Tu nombre, Victoriana. Tu vida, una lucha. Con sabor a victoria. Y aunque un día tuviste que partir, en realidad, nunca nos despedimos.
Hoy, 8 de abril, a veinte años de tu adelanto en el camino, escribo esto porque sabes bien que ya no dibujo, fuiste la única persona para quien alguna vez lo hice, y aunque quizás lo vuelva a hacer algún día, en esta oportunidad espero me alcancen estas líneas para expresar esa sensación que llevo dentro.
No puedo dejar de decir que fuiste quien me enseñó a saludar con la sonrisa. La tuya siempre sincera, amable y con esperanza, reflejo fiel de la manera en que tomabas la vida, ya sea lo favorable o adverso del camino. Una como la de aquel primero de enero, que a la postre sería el último. Llegar muy temprano, entrar en tu cuarto, imaginar que estuvieras dormida; y sin embargo, fue todo lo contrario, estabas allí, esperando, lista para darme ese feliz cumpleaños y desearme un muy buen feliz año. Nuevamente, fue tu sonrisa, el mejor de mis regalos, a pesar de las circunstancias.
También, y dándole total libertad a mi memoria, un recuerdo vuelve a mi mente: ¡cuánta ropa me tejiste!. Te sabías mil y un puntos. Con o sin dedal, para ti era lo mismo. Y el saquito que me regalaste, ese que tanto me gustaba. Hasta ahora recuerdo que me permitías jugar con el pedal de tu máquina de coser, como simulando estar al volante de un carro. Hoy con seguridad te sonreirías de que voluntariamente no tuviera uno, sé que no te extrañaría. Tú supiste aquello de los aviones.
Un día en tu casa. Verte cocinar era una delicia, pero probar tus potajes era un verdadero regalo de vida. Tus detalles, tu paciencia y tus secretos, alimentaban mi curiosidad. El momento de la mezcla, el cuidado del tiempo, el balance del fuego, la sutileza del corte, el equilibrio en las porciones, todo un arte desde tus manos. A todo eso, si soy un limeño mazamorrero, sabes bien que eso empezó en tu cocina con tus tardes de picarones. En definitiva, compartir y dar, así como el respirar. Tú sabías de eso. Tú nos dejastes eso.

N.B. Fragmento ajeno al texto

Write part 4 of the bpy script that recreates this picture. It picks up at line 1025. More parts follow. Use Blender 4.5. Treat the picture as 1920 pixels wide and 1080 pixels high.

Hoy, veinte años después, nos sentaríamos a conversar, me preguntarías sobre mis sueños, si todavía los tengo. Me darías un consejo. Un aliento. Una palabra bien dicha. Una sonrisa. Te gustaba que leyera, pero tú eras la experta leyéndome el alma. Y al conversar, me preguntarías sobre el amor. ¡No cabe duda de eso!. Conociste el primero en mi vida, y te agradaba aquella chica, adecuadamente señorita para tu gusto. Tuvo tu aprobación desde el principio y me diste más de una ayuda en ese tema. Esta noche volveríamos a hablar de ello y conversaríamos de quien ocupa mi corazón noche y día. No dudarías en conocerla, y al hacerlo, hasta su nombre te gustaría -amén de su sonrisa-, tanto y como me gustó a mí desde aquel momento en que la conocí.
Hablaríamos nuevamente de lo que creemos. Tú siempre segura de tu fe y de todo lo que implicaba. Sin embargo, a pesar de eso, nunca impusiste tus ideas sobre las mías. En ese aspecto tan delicado del ser que en momentos de total humanidad lleva al límite toda razón y entendimiento, permitiste que buscara por mí mismo esa verdad. Tu hábito morado siempre me dio que pensar sin saber que a lo largo del camino de mi vida, a veces parejo, a veces no, compartiría luego tu misma elección. Las personas que me conocen saben de eso, y allí donde estés, sé que tú también.
Finalmente, es cierto, nunca nos despedimos, hoy añadiré que fue así porque en realidad, nunca nos separamos.